Another victim, who was an army section commander, suffered a fractured jaw which required the insertion of metal plates and screws and a fractured eye socket.

As a result of their injuries neither of the soldiers were able to go on a planned exercise to north Macedonia, said Juliet Donovan, prosecuting.

Before the court were Jake Girling, 26, of Porson Road, Norwich, and Charlie King, 23, of Smiths Wharf, Wantage.

They admitted two offences of inflicting grievous bodily harm, affray and assault causing actual bodily harm which were committed on April 1 last year.

They were each given a 24-month prison sentence suspended for 24 months and 90 hours unpaid work. They were also each ordered to pay £494 compensation to one victim and £387 each to the other.

Sentencing them, Recorder Paul Garlick said: "I see before me two young men who are well dressed, wearing your poppies of whom the army speaks in exemplary terms.
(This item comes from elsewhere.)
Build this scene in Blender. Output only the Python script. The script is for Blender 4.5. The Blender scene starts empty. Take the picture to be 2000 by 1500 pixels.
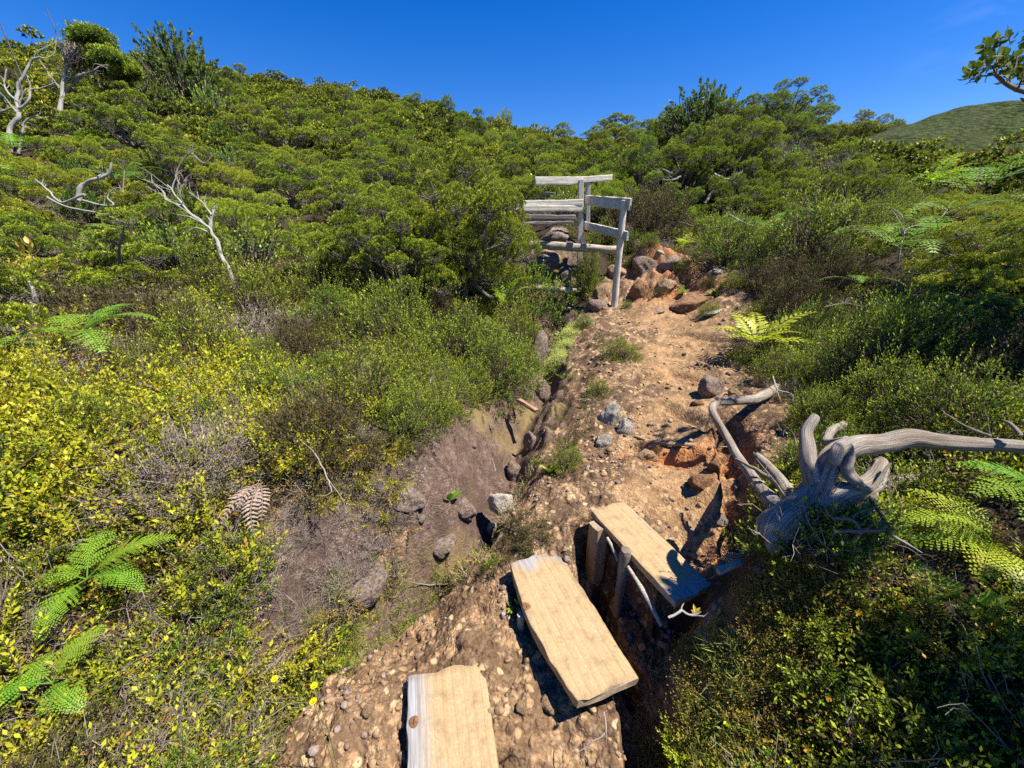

"I compare that with your conduct in the street in Colchester on April 1 last year and those two pictures are utterly different," said the judge.

He said they had let down themselves and the army.

The court heard that the violence started when two groups of soldiers, who didn’t know each other, met outside a kebab shop in St Botolphs Street, Colchester.

One of the defendants had tried to shake the hand of one of the victims but he had been smoking a cigarette and didn’t hold out his hand, said Miss Donovan.

A number of punches were then thrown by the defendants resulting in injuries to the victims.

The court heard that the defendants had no previous convictions and were serving army officers living at the Colchester barracks.

Benedict Peers, for Girling, said his client had been in the army for seven years and had served in Afghanistan and Iraq.

He had been drinking on the night in question and had been in a low mood after ending his relationship with a long term partner.

“He realises he has let himself and his regiment down,” said Mr Peers.

Mr Peers said the defendants would be allowed to stay in the army if they were given suspended prison sentences and not more than 100 hours unpaid work.

Steven Dyble, for King, said his client had a promising career in the army and described what happened as an "evening of madness".